Bu durumda yapılması gerekenlerin bir kısmını sıralamaya çalışayım
- Öncelikle bir önceki yazımda da belirttiğim durum ve bütçe raporlarına önem vermelidir. (Büyük firmalarımızda bu çok başarılı bir şekilde yapılıyor olmasına rağmen basitleştirilmiş raporları çok daha fazla öneririm)
- İnsan kaynağı en büyük maliyettir. Ben genelde istihdamı arttırmaktan hep mutlu olanlardanım ama çok ciddi dikkat edilmesi gereken bir konudur.

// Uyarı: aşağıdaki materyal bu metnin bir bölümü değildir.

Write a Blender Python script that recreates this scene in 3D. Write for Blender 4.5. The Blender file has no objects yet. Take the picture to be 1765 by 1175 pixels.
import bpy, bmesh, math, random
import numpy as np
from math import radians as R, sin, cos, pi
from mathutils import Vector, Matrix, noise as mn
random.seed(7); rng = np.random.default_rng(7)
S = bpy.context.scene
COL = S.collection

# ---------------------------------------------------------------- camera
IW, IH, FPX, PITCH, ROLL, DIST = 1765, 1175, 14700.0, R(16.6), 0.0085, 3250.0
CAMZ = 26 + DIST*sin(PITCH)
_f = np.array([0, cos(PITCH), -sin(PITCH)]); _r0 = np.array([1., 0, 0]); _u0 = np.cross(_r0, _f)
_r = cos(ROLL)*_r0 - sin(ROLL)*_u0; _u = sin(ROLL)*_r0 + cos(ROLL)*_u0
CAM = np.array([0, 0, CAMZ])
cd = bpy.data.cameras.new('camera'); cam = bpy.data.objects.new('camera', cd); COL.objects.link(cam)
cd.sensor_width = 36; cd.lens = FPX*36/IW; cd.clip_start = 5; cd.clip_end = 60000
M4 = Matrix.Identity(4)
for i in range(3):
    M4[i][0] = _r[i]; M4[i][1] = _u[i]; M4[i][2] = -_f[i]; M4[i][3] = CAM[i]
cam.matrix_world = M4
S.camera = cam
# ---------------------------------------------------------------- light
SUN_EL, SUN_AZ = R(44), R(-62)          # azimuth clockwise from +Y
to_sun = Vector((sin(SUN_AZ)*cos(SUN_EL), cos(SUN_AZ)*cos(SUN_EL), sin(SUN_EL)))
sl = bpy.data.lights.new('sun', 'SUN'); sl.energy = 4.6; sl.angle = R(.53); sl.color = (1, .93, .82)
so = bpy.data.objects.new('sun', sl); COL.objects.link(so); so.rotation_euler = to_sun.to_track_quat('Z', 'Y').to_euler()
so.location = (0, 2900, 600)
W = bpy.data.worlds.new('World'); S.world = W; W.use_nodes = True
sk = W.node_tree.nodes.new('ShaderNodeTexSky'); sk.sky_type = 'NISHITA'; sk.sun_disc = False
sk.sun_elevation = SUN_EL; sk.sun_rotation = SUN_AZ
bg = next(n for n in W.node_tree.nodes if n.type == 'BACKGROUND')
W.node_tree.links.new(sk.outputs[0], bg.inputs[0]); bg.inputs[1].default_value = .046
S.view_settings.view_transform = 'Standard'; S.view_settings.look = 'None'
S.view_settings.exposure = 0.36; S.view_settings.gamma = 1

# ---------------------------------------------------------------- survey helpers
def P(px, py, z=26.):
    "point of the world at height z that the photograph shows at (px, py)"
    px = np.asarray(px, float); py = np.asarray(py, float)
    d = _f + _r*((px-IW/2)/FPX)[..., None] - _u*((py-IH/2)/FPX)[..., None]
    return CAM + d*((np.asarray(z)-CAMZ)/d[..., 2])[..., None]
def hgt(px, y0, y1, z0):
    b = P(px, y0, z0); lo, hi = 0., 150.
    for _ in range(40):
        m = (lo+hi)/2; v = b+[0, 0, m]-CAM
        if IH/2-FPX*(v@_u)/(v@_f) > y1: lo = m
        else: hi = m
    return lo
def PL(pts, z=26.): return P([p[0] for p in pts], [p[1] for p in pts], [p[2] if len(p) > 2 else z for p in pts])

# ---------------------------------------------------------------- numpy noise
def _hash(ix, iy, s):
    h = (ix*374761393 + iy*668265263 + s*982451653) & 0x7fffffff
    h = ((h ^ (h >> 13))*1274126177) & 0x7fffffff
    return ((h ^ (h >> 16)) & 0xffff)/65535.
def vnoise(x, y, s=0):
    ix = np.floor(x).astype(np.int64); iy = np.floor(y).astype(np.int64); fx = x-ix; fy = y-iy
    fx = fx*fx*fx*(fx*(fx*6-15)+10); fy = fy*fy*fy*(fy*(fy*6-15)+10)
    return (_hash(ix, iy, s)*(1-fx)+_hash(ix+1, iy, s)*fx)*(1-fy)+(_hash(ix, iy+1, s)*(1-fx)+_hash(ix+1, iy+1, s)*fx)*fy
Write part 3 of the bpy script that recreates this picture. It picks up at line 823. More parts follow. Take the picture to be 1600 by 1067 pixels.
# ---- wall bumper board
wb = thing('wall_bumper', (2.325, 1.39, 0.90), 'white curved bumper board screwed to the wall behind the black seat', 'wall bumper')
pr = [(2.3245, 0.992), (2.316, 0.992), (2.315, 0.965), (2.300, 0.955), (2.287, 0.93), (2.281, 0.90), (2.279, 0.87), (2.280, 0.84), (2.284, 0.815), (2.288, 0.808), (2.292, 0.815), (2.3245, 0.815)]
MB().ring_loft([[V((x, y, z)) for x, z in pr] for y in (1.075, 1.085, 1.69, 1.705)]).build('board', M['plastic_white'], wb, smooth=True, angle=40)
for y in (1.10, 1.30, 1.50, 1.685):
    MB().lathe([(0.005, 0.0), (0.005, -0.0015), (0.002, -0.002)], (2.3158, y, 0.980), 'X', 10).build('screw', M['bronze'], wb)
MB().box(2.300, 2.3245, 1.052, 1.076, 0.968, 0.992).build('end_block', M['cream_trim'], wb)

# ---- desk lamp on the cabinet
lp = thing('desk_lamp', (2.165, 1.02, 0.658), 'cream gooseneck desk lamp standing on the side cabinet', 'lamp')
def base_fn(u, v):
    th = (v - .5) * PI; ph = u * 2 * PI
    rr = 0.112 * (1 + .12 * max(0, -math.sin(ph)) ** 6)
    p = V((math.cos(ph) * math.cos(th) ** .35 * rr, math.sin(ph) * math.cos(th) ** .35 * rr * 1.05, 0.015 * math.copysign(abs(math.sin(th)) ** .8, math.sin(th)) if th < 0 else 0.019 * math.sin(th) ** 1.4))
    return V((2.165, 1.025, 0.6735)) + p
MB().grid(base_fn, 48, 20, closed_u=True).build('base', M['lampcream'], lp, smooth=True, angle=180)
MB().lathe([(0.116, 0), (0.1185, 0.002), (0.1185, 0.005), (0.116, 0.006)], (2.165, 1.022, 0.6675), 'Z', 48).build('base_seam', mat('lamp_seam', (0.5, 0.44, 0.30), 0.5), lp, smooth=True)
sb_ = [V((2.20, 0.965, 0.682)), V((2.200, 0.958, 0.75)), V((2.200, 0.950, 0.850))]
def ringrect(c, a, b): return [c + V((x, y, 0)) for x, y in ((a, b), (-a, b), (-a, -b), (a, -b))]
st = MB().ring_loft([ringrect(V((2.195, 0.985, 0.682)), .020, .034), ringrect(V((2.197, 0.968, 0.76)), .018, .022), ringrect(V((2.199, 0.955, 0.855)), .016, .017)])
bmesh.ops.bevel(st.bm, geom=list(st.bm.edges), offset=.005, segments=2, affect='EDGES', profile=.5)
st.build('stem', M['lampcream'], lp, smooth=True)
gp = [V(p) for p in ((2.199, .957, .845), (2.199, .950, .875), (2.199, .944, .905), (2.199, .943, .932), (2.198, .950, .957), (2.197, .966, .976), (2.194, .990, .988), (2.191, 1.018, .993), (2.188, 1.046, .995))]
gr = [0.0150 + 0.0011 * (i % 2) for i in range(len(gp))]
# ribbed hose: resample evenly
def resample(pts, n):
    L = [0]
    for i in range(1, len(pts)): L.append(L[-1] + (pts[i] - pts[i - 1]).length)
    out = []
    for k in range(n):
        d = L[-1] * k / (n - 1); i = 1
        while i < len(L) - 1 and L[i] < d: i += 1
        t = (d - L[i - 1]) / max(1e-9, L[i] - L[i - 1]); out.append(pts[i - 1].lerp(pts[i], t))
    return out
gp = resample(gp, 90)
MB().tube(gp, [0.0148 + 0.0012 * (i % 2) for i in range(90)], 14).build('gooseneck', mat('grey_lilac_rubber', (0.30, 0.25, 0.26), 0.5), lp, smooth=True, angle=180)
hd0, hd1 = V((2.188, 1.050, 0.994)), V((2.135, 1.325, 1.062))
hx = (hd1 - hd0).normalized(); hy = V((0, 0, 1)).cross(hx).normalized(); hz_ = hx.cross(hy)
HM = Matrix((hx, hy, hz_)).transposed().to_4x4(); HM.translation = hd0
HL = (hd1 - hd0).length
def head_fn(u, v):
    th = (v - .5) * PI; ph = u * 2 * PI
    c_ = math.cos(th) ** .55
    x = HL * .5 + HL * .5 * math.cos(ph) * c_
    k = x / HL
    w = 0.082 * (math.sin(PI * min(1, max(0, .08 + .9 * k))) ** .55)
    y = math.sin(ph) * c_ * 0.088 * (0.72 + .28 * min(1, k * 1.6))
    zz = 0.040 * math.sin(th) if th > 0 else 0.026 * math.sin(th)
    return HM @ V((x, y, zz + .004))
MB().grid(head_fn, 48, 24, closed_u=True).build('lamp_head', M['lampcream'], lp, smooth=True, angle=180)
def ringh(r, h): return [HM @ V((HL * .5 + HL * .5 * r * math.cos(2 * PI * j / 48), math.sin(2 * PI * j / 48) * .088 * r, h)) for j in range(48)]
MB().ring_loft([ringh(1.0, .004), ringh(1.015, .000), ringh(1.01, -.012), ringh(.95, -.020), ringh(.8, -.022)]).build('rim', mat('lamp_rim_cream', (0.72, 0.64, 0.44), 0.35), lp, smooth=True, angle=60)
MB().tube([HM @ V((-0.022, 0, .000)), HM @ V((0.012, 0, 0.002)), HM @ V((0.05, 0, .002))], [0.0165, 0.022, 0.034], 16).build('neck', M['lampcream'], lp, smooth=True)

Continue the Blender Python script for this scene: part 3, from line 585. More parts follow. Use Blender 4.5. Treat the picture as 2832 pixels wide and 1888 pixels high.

Mutlak gerekli olmadan geleceği yatırım olarak bile yeni çalışanlar alınması için kafa patlatılmalıdır.
- Bize çok şey anlatan salgın dönemi iyi çalışılmalı; modern dev ofisler, lüks araçlar, uluslararası seyahatler, milyonların harcandığı fiziksel dev marka etkinlikleri, telefon temizlik çay servisi gibi çalışan bulundurma, yapı gereği şart değilse veri merkezi (sistem odası) , bunların hepsi gereksiz oldu. Artık bulut teknolojileri var.
- Nitelikli eleman tedariki baş sorunumuz, bunu akademi, kamu, özel sektör ve sivil toplum kuruluşları olarak çözüm bularak aşmamız gerekiyor.
- Çevik ve dinamik çalışma modelleri öğrenilmelidir.
- Yeni teknolojiler basından, kitaplardan, etkinliklerden ve sosyal medyadan yakın takip edilmelidir.
Hepsinden önemlisi ülkemizin %90’ı KOBİ. Onlar dijitalleşmedikçe sektörümüzün gelişmesi güdük kalır. Öncelik KOBİ’leri dijitalleştirme olmalıdır. Evet, bilişim sektörü krizi sever ama krizi keser de..
Unutmayalım ki bilişim sektörünün gelişmesi, bilişim teknolojilerinin farklı alanlarda yaygın kullanımı aynı zamanda Türkiye’nin de gelişimi demektir.